Sanıktan şikayetçi olan maktulün oğlu Muhammed Yaşık, “Kardeşim, annem ve halamlarla birlikte hem piknik yapmak hem de kaymak için olay yerine gittik. Şambrelleri alıp ilk defa kaydığımızda annemin üstünde bulunduğu şambrel tel örgülerden aşağıya uçtu. Annemin eli ve yüzü kara saplanmış şekilde yüz üstü düşmüştü. Annemi hemen kar içerisinden çıkardık, bağırarak etraftan yardım istedik. 5 dakikaya battaniye getirdiler, yaklaşık 10 kişi annemi battaniye üzerinde kafeteryaya kadar götürdük. Annem bize ’Ellerim ayaklarım tutmuyor, ellerim ve omuzlarım kırıldı’ şeklinde söylemlerde bulundu. Hemen ambulansa haber verdik, hastaneye götürdük. Hastanede annemin vefat ettiğini söylediler. Olay nedeniyle sanıktan şikayetçiyim, cezalandırılmasını istiyorum. Pistin en aşağısında tel örgüler vardı ancak annemin kaydığı yerdeki tel örgüler açılmıştı, annem de zaten buradan tel örgü olmadığı için yaklaşık 2-3 metre aşağıya düştü. Annem ile ben de şambrelle kayıyordum. Ben kayarken pistin aşağısındaki tel örgüde açıklık olduğunu görmedim, zaten görsem annemin kaymasına izin vermezdim, ben de kaymazdım” diye konuştu.
45 bin TL ceza verildi
Mahkemede bilirkişi raporuna da yer verildi. Raporda sanığın yüzde 70 asli kusurlu, Tuğba Paloluoğlu’nun ise yüzde 30 tali kusurlu bulunduğu belirtildi. Mahkeme heyeti, sanığın dikkat ve özen yükümlülüklerine aykırı davranışları sebebiyle ölüm olayında sorumlu olduğuna ve eylemine uyan taksirle ölüme neden olma suçundan 3 yıl hapis cezası alması gerektiğine karar verdi. Ancak cezada indirim yapılması sonucu, hapis cezası 2 yıl 6 aya düşürüldü ve bu ceza 45 bin TL para cezasına çevrildi.

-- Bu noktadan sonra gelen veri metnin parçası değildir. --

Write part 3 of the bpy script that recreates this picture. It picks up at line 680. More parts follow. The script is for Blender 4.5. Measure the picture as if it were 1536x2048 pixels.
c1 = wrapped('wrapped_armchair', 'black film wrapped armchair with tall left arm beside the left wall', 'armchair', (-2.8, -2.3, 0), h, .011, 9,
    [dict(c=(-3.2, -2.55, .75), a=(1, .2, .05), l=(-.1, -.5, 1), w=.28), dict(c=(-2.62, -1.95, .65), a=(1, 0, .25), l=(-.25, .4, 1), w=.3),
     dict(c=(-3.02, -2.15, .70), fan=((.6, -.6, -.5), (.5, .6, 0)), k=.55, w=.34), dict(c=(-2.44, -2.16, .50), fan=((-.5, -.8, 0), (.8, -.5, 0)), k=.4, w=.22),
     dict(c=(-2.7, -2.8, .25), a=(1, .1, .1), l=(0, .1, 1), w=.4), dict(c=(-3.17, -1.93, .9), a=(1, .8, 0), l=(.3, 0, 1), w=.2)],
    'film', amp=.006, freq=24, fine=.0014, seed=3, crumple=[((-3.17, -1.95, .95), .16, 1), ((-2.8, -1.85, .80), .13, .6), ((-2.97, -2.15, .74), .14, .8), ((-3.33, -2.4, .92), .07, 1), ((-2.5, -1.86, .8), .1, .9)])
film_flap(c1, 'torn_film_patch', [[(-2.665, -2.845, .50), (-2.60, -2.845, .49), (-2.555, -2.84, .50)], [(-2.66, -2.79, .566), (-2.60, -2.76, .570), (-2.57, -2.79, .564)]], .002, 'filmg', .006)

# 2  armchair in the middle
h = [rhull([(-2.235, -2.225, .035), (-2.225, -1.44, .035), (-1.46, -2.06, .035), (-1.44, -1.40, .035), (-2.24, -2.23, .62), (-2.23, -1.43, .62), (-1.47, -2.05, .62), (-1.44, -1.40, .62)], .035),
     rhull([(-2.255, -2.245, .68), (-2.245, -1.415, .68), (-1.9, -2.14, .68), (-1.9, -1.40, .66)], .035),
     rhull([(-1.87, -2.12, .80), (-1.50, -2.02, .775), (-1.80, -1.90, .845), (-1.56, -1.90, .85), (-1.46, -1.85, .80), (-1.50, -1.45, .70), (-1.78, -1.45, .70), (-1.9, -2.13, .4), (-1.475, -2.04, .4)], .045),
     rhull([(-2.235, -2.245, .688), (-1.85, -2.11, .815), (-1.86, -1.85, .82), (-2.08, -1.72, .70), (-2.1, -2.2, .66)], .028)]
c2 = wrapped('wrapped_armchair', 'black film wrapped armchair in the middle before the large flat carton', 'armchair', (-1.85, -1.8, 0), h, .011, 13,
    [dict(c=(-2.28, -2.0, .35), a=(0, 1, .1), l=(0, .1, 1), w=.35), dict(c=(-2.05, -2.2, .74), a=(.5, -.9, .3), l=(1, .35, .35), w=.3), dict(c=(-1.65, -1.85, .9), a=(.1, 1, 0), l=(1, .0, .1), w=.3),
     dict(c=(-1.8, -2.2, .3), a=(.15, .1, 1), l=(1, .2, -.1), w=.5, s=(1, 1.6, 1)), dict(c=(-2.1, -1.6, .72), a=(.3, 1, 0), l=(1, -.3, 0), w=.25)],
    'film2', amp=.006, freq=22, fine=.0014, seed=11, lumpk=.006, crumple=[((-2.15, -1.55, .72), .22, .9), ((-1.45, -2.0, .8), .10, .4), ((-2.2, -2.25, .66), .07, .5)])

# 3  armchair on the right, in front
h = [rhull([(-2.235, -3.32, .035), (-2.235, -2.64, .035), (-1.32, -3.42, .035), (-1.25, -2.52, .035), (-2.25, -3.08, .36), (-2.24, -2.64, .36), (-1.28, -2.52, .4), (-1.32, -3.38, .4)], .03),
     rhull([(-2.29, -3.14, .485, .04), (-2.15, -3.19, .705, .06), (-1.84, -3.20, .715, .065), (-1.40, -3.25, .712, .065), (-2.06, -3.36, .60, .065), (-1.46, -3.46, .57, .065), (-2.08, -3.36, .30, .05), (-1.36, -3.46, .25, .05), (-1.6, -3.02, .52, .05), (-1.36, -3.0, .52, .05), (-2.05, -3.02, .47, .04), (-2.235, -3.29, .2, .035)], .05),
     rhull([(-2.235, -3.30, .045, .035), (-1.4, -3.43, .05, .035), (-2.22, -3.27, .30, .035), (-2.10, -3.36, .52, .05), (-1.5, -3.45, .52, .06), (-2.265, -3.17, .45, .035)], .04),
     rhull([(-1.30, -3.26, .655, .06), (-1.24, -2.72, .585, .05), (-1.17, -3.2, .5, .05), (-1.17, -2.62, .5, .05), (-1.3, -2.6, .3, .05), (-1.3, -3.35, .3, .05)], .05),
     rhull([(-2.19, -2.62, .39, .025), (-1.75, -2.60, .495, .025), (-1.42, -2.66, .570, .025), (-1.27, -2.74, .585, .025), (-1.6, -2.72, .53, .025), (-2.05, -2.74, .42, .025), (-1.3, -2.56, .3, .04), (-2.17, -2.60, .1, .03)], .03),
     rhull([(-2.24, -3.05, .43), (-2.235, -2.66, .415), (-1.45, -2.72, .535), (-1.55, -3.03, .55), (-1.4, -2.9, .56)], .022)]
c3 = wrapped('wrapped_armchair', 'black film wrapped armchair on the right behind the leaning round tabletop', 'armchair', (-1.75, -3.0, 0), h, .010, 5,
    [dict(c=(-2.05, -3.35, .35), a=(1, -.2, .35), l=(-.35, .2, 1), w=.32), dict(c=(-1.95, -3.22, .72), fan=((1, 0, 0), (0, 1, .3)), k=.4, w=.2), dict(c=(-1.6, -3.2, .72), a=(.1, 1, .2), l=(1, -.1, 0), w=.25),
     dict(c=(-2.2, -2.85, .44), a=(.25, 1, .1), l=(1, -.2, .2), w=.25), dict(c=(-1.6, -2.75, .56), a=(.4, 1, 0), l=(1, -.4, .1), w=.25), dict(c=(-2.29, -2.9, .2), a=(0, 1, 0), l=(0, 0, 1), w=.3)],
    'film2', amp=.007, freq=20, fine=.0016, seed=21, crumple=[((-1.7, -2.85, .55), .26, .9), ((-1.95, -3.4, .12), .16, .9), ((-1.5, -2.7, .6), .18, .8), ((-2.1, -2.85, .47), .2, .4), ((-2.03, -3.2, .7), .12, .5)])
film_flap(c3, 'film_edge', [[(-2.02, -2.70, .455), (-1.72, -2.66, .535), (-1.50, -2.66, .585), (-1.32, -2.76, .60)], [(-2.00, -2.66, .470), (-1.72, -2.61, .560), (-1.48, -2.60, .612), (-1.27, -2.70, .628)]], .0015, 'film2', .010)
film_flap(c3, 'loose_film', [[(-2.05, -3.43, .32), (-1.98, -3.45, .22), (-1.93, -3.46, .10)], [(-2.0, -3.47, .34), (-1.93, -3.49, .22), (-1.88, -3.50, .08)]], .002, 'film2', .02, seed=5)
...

“İnsan hayatı bu kadar ucuz olmamalı”
Karardan sonra açıklamalarda bulunan Tuğba Paloluoğlu’nın kayınbiraderi Sümmani Yaşık, “Karar sebebiyle çok üzgünüz. İnsan hayatı bu kadar ucuz olmamalı. Sanık, bilirkişi raporunda yüzde 70 kusurlu belirtilmesine rağmen 3 yıl ceza aldı. Bu 3 yıl cezada ise indirim yapıldı ve 45 bin TL para cezasına çevrildi. Adalet herkes için eşit olmalı, çok üzgünüz. Yüzde 70 kusura rağmen sanık hiç tutuklanmadı ve ilk celsede böyle bir karar çıktı. Karar itiraz edeceğiz” ifadelerini kullandı.